Aún con sus diferentes características de repertorio y producción artística, los discos siguientes (Igual a mi corazón de 2008, Este tiempo de 2011 y Maldigo de 2013) se pueden escuchar como una trilogía. Consolidan un puente contemporáneo, que se vuelve irresistible en el hallazgo y pulido interpretativo del insondable talento de Fernando Cabrera. Las canciones del uruguayo encontraron en Herrero una manera dolida, lejana y cercana, una hondura neutra. Temas como “La casa de al lado”, “La garra del corazón” o “Dulzura distante” destaparon la olla de un autor de una extraña genialidad. Ya en Confesión del viento (2003), en el enorme tema que le da título, de Juan Falú y Roberto Yacomuzzi, Herrero había ensayado esos modales laxos de interpretación que impuso luego con Cabrera. Y si en Este tiempo profundiza el link rioplatense con versiones de Hugo Fattoruso, Pitufo Lombardo, Jaime Roos y Rubén Rada, también extiende el lazo hacia otros compositores argentinos algo ocultos y no menos esenciales, como Guillermo Klein y Diego Schissi. Maldigo tiene algo de gesto abismal, ya desde su título. Herrero reflexiona sobre qué significa exactamente “cantar bien” y maldice. Descubre y reinventa el Miguel Abuelo más juglaresco (“Oye niño”), larga con el desolador “Bagualín” de Fernando Barrientos y entre la clemencia y la iracundia interpreta al Yupanqui más social (“Trabajo quiero trabajo”).

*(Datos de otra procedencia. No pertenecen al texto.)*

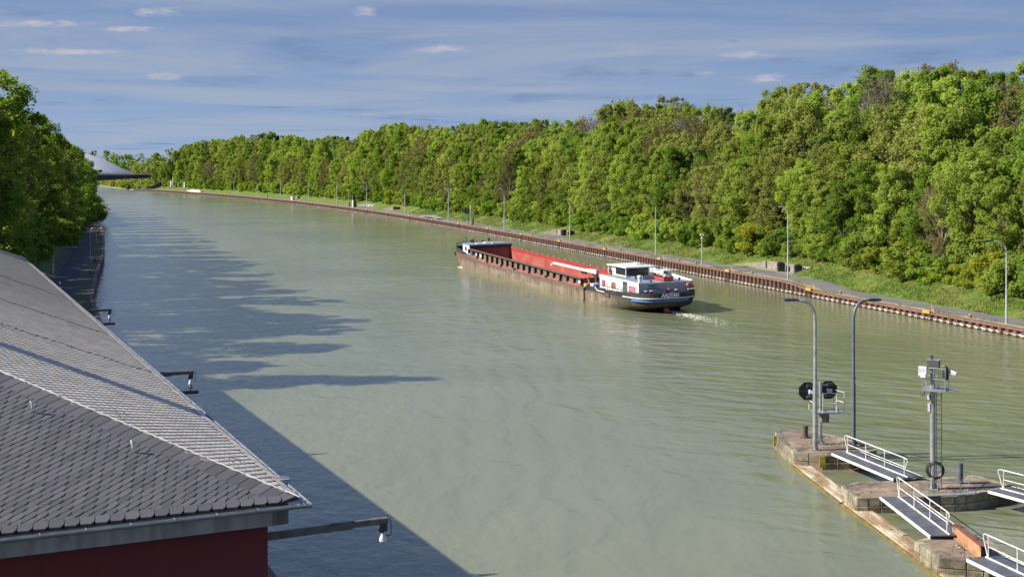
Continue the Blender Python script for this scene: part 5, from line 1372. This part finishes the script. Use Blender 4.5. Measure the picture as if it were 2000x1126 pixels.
dw = thing('driftwood', 'brown driftwood floating between the far gangway and the boom', 'driftwood', g(1648, 915))
mb = MB(); r2 = random.Random(5)
for k in range(16):
    x, y, a_ = r2.uniform(-.7, .9), r2.uniform(-.5, .4), r2.uniform(-.6, .5); l_ = r2.uniform(.15, .7); mb.tube([(x, y, .0), (x+l_*math.cos(a_), y+l_*math.sin(a_), .02)], r2.uniform(.012, .03), 5)
mb.build('sticks', M['rustbeamtop'], dw)

# ------------------------------------------------------------------ trees: leaf sprays on real limbs
def leaf_mesh(name, cen, rad, per, size, mats, r, droop=0.0, mi_fn=None, flat=.65):
    cen = np.asarray(cen); rad = np.asarray(rad); n = len(cen)*per
    c = np.repeat(cen, per, 0); ra = np.repeat(rad, per)
    v = r.normal(size=(n, 3)); v /= np.linalg.norm(v, axis=1, keepdims=True)
    rr_ = r.random(n)**.45
    p = c+v*(ra*rr_)[:, None]*np.array([1, 1, .85])
    # leaves face roughly outward and upward, with a lot of scatter
    nn_ = v*.7+np.array([0, 0, flat])+r.normal(size=(n, 3))*.55
    nn_ /= np.linalg.norm(nn_, axis=1, keepdims=True)
    t = r.normal(size=(n, 3)); t -= nn_*(t*nn_).sum(1, keepdims=True); t /= np.linalg.norm(t, axis=1, keepdims=True)
    b = np.cross(nn_, t)
    s = size*r.uniform(.55, 1.25, n)[:, None]
    w = s*r.uniform(.45, .75, n)[:, None]
    fold = nn_*s*.18
    V = np.empty((n, 4, 3)); V[:, 0] = p-t*s; V[:, 1] = p+b*w+fold; V[:, 2] = p+t*s; V[:, 3] = p-b*w+fold
    me = bpy.data.meshes.new(name); me.vertices.add(n*4); me.vertices.foreach_set('co', V.reshape(-1))
    me.loops.add(n*4); me.loops.foreach_set('vertex_index', np.arange(n*4, dtype=np.int32))
    me.polygons.add(n); me.polygons.foreach_set('loop_start', np.arange(0, n*4, 4, dtype=np.int32)); me.polygons.foreach_set('loop_total', np.full(n, 4, dtype=np.int32))
    for m_ in mats: me.materials.append(m_)
    if mi_fn is not None: me.polygons.foreach_set('material_index', mi_fn(n, r).astype(np.int32))
    me.update(calc_edges=True); me.validate(); return me

def make_variant(kind, seed):
    """a 20 m tree (or 4 m shrub): trunk mesh with limbs, crown mesh of leaf sprays"""
    r = np.random.default_rng(seed)
    P = {'fresh': dict(h=20, w=5.2, b=.10, nc=185, per=125, s=.20, cr=(.5, 1.35), mats=['leaf_fresh']),
         'deep': dict(h=20, w=5.4, b=.08, nc=180, per=135, s=.205, cr=(.55, 1.5), mats=['leaf_deep']),
         'olive': dict(h=20, w=5.0, b=.14, nc=190, per=70, s=.19, cr=(.45, 1.2), mats=['leaf_olive']),
         'brown': dict(h=20, w=4.8, b=.15, nc=180, per=46, s=.165, cr=(.45, 1.1), mats=['leaf_brown']),
         'pale': dict(h=20, w=4.8, b=.08, nc=170, per=110, s=.205, cr=(.45, 1.2), mats=['leaf_pale']),
         'bare': dict(h=20, w=4.4, b=.35, nc=90, per=10, s=.20, cr=(.5, 1.1), mats=['leaf_brown']),
         'conifer': dict(h=20, w=3.4, b=.10, nc=130, per=90, s=.26, cr=(.5, 1.1), mats=['needle']),
         'bush': dict(h=4.2, w=2.9, b=.0, nc=42, per=110, s=.20, cr=(.5, 1.05), mats=['leaf_deep']),
         'bushfresh': dict(h=4.2, w=2.9, b=.0, nc=42, per=105, s=.19, cr=(.5, 1.05), mats=['leaf_fresh']),
         'broom': dict(h=4.2, w=2.6, b=.0, nc=40, per=90, s=.17, cr=(.45, .95), mats=['leaf_fresh', 'leaf_yellow'])}[kind]
    h, wd, bb = P['h'], P['w'], P['b']
    tree = h > 10
    cen = []; rad = []
    lob = r.normal(size=(7, 3)); lob /= np.linalg.norm(lob, axis=1, keepdims=True); la = r.uniform(-.25, .38, 7)
    tries = 0
    while len(cen) < P['nc'] and tries < 20000:
        tries += 1
        z = r.uniform(bb, .97); a = r.uniform(0, 2*math.pi)
        if kind == 'conifer': env = (1-z)**.85*1.02+.06
        elif tree: env = (max(0, 1-abs((z-.50)/.52)**2.4))**.5*(.80+.25*math.sin(z*9+seed))
        else: env = max(0, 1-((z-.30)/.72)**2)**.5
        q_ = r.random()**.42
        d = np.array([math.cos(a), math.sin(a), (z-.5)*1.6]); d /= np.linalg.norm(d)
        k = 1+sum(l_*max(0, float(d@o_))**3 for l_, o_ in zip(la, lob))
        R_ = wd*env*k
        if R_ < .3: continue
        p = np.array([math.cos(a)*R_*q_, math.sin(a)*R_*q_, z*h])
        cen.append(p); rad.append(r.uniform(*P['cr'])*(.75 if z > .9 else 1))
    cen = np.array(cen); rad = np.array(rad)
    tm = MB()
    if tree:
        lean = r.normal(size=2)*.35
        ax = lambda t: Vector((lean[0]*t+.25*math.sin(t*5+seed), lean[1]*t+.25*math.cos(t*4+seed), h*t))
        th_ = .93 if kind in ('conifer',) else .74
        tm.tube([ax(t) for t in np.linspace(-.02, th_, 9)], list(np.linspace(.34, .07, 9)), 7)
        order = np.argsort(-rad); nl = {'bare': 46, 'brown': 40, 'olive': 34}.get(kind, 22)
        for i in order[:nl]:
            e = Vector(cen[i]); t0 = max(.10, min(.70, (e.z/h)*.72-.10)); s0 = ax(t0)
            m1 = s0.lerp(e, .35)+Vector((0, 0, .4)); m2 = s0.lerp(e, .70)+Vector((0, 0, .35))
            k0 = .13*(1-t0)+.05
            tm.tube([s0, m1, m2, e], [k0, k0*.7, k0*.42, .018], 5)
            for _ in range({'bare': 7, 'brown': 4, 'olive': 3}.get(kind, 1)):
                e2 = e+Vector(r.normal(size=3))*.9; tm.tube([m2.lerp(e, r.random()), m2.lerp(e2, .6)+Vector((0, 0, .15)), e2+Vector((0, 0, .5))], [.035, .024, .010], 4)
                if kind == 'bare':
                    for _ in range(5): e3 = e2+Vector(r.normal(size=3))*.5+Vector((0, 0, .8)); tm.tube([m2.lerp(e2, .7), e3], [.018, .008], 3)
    else:
        for i in range(9):
            e = Vector(cen[i]); tm.tube([(e.x*.1, e.y*.1, -.1), e*.5, e], [.05, .035, .012], 5)
    tmesh = tm.mesh('trunk', M['barkpale'] if kind in ('bare', 'brown') else M['bark'], True)
    mf = (lambda n, rr2: (np.repeat(rr2.random(P['nc']) < .55, P['per']) & (rr2.random(n) < .55))) if kind == 'broom' else None
    cmesh = leaf_mesh('crown', cen, rad, P['per'], P['s'], [M[m_] for m_ in P['mats']], r, mi_fn=mf)
    return tmesh, cmesh
VAR = {}
for kind, k in (('fresh', 4), ('deep', 3), ('olive', 3), ('brown', 2), ('pale', 2), ('bare', 2), ('conifer', 1), ('bush', 3), ('bushfresh', 3), ('broom', 2)):
    VAR[kind] = [make_variant(kind, 100+17*i+len(kind)*31) for i in range(k)]
LOOK = {'fresh': 'bright fresh green tree', 'deep': 'deep green bushy tree', 'olive': 'olive thin leaved tree', 'brown': 'brownish budding tree', 'pale': 'pale green blossoming tree',
        'bare': 'bare grey twiggy tree', 'conifer': 'dark pointed conifer', 'bush': 'deep green shrub', 'bushfresh': 'bright green shrub', 'broom': 'yellow flowering shrub'}
NAME = {'conifer': 'conifer', 'bush': 'shrub', 'bushfresh': 'shrub', 'broom': 'broom_shrub'}
PLANTS = []
def plant(kind, p, hgt, label, group, widen=1.0):
    tm_, cm_ = random.choice(VAR[kind]); base = 4.2 if kind in NAME and kind != 'conifer' else 20.0
    s = hgt/base
    t = thing(NAME.get(kind, 'tree'), label, 'shrub' if base < 5 else 'tree', p, random.uniform(0, 6.28), group)
    t.scale = (s*widen*random.uniform(.9, 1.12), s*widen*random.uniform(.9, 1.12), s)
    PLANTS.append(t); part(cm_, 'crown', t); part(tm_, 'trunk' if base > 5 else 'stems', t); return t
BANDS = [(1930, 'at the right picture edge'), (1780, 'left of nearest quay lamp'), (1640, 'right of the waste bin bay'), (1480, 'above the waste bin bay'), (1350, 'right of the barge stern'), (1200, 'above the barge wheelhouse'),
         (1060, 'above the red hold'), (930, 'above the barge bow'), (800, 'above the curved gangway'), (680, 'above the kiosk column'), (540, 'above the white quay box'), (420, 'above the far quay'), (-500, 'near the far bridge')]
def band_of(px):
    for b, s_ in BANDS:
        if px >= b: return s_
SKYL = [(-200, 300), (200, 300), (260, 297), (300, 291), (350, 284), (400, 271), (450, 266), (500, 257), (560, 260), (600, 268), (650, 263), (700, 263), (740, 246), (800, 240), (850, 246), (900, 246), (940, 234), (1000, 241), (1050, 236), (1100, 240), (1150, 218), (1200, 190), (1250, 207), (1300, 190), (1350, 206),
        (1400, 210), (1440, 200), (1480, 205), (1520, 165), (1560, 150), (1600, 180), (1650, 190), (1690, 140), (1730, 128), (1770, 150), (1820, 117), (1880, 128), (1950, 134), (2000, 126), (2300, 118)]
skx = [a for a, _ in SKYL]; sky_ = [b for _, b in SKYL]
def skytop(px, y): return H+(YH-float(np.interp(px, skx, sky_)))*y/F
rt = random.Random(21)
def pick(row, px):
    r_ = rt.random()
    if row == 0: ks, ws = ('fresh', 'deep', 'olive', 'pale', 'brown'), (.36, .24, .21, .08, .11)
    elif row == 1: ks, ws = ('fresh', 'deep', 'olive', 'brown', 'pale'), (.38, .18, .26, .12, .06)
    else: ks, ws = ('fresh', 'deep', 'olive', 'brown', 'pale', 'bare'), (.38, .16, .24, .10, .08, .04)
    acc = 0
    for k, w_ in zip(ks, ws):
        acc += w_
        if r_ < acc: return k
    return ks[0]
ROWS = [(13.5, 5.6, .46, .66), (18.5, 6.2, .66, .86), (25, 6.8, .84, .97), (33, 7.5, .93, 1.02)]
ROWN = ['at the wood edge', 'in the second row', 'deep in the wood', 'at the wood top']
count = 0; spots = []
for ri, (o_, stp, f0, f1) in enumerate(ROWS):
    y = 118+rt.random()*4
    while y < 905:
        far = y > 330
        oo = o_+rt.uniform(-1.6, 1.6); p = rpt(y, oo); px = col_px(p)
        if -40 < px < 2090 and not (y > 560 and ri == 1) and not (px < 305) and not (y > 700 and ri == 0 and False): spots.append((ri, p, px, y))
        k = RK(y); st = stp*(1 if not far else (1.3 if y < 560 else 2.0)); y += st/k*rt.uniform(.8, 1.25)
for ri, p, px, y in spots:
    top = skytop(px, y); f = rt.uniform(ROWS[ri][2], ROWS[ri][3]); hgt = max(7, min(36, (top-p.z)*f*1.03))
    kind = pick(ri, px)
    if ri >= 2 and 1135 < px < 1235: kind = rt.choice(('bare', 'bare', 'brown', 'fresh'))
    if ri == 3 and 1455 < px < 1490: kind = 'bare'
    if ri == 3 and (540 < px < 560 or 655 < px < 690): kind = 'conifer'; hgt *= .97
    bn = band_of(px)
    plant(kind, p-UP*.2, hgt, '%s %s, %s' % (LOOK[kind], ROWN[ri], bn), 'trees of the wood on the right bank', .98 if ri < 2 else .92)
ntree = len(spots)
# shrubs along the foot of the wood
y = 118.0
while y < 860:
    for o_ in (11.2, 12.6):
        oo = o_+rt.uniform(-.6, .8); yy = y+rt.uniform(-1, 1); p = rpt(yy, oo); px = col_px(p)
        inb = any(a-1.5 < yy < b+1.5 and oo < od+1.6 for a, b, od, _, _ in BAYS)
        if px < 2060 and not inb:
            kind = rt.choice(('bush', 'bushfresh', 'bush'))
            if rt.random() < .10 or 1620 < px < 1960 and rt.random() < .25: kind = 'broom'
            hh = rt.uniform(2.0, 4.6)*(1 if y < 400 else 1.2)
            plant(kind, p-UP*.1, hh, '%s at the wood foot, %s' % (LOOK[kind], band_of(px)), 'shrubs along the foot of the wood', 1.1)
    y += (3.4 if y < 250 else (5.5 if y < 420 else 11))/RK(y)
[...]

¿Qué significa cantar bien? La respuesta la tiene Liliana Herrero. Los dos trabajos conceptuales compartidos con Juan Falú sobre las obras de Leguizamón– Castilla y Falú-Dávalos, y el disquito de tres piezas de Gardel y Le Pera que acaba de salir junto a Imposible (Tres tangos errantes, un rescate de una trasnoche espectral de 2003 en un estudio de grabación con Gerardo Gandini al piano, puro whisky, amistad y buen gusto) abren en su economía instrumental nuevos caminos, como destellos que piden ser continuados: más duplas compositivas, más tangos. Porque allí camina por caminos demasiado transitados que quedan blanco sobre negro respecto a otros caminos, que ella inaugura y que luego de su paso se vuelven intransitables (por caso su “Palabras para Julia”, de Paco Ibañez y José Agustín Goytisolo, clausura definitivamente el tema). Porque confirma, al fin, lo que sabemos: que es una cantante excepcional.
Alguna vez Mercedes Sosa le dijo: “Vos te inventaste un modo de cantar sobre algo complicadísimo, algo que no pide el tema”. Hay que ser una intérprete de semejante peso específico para disparar una sentencia tan clara. Ese invento al que refirió Mercedes Sosa es la matriz artística de Liliana Herrero. El espesor de la trama. Una suerte de búsqueda eterna, una insatisfacción, una reformulación constante de la tradición, una imposible apropiación, como quien funda la memoria del futuro.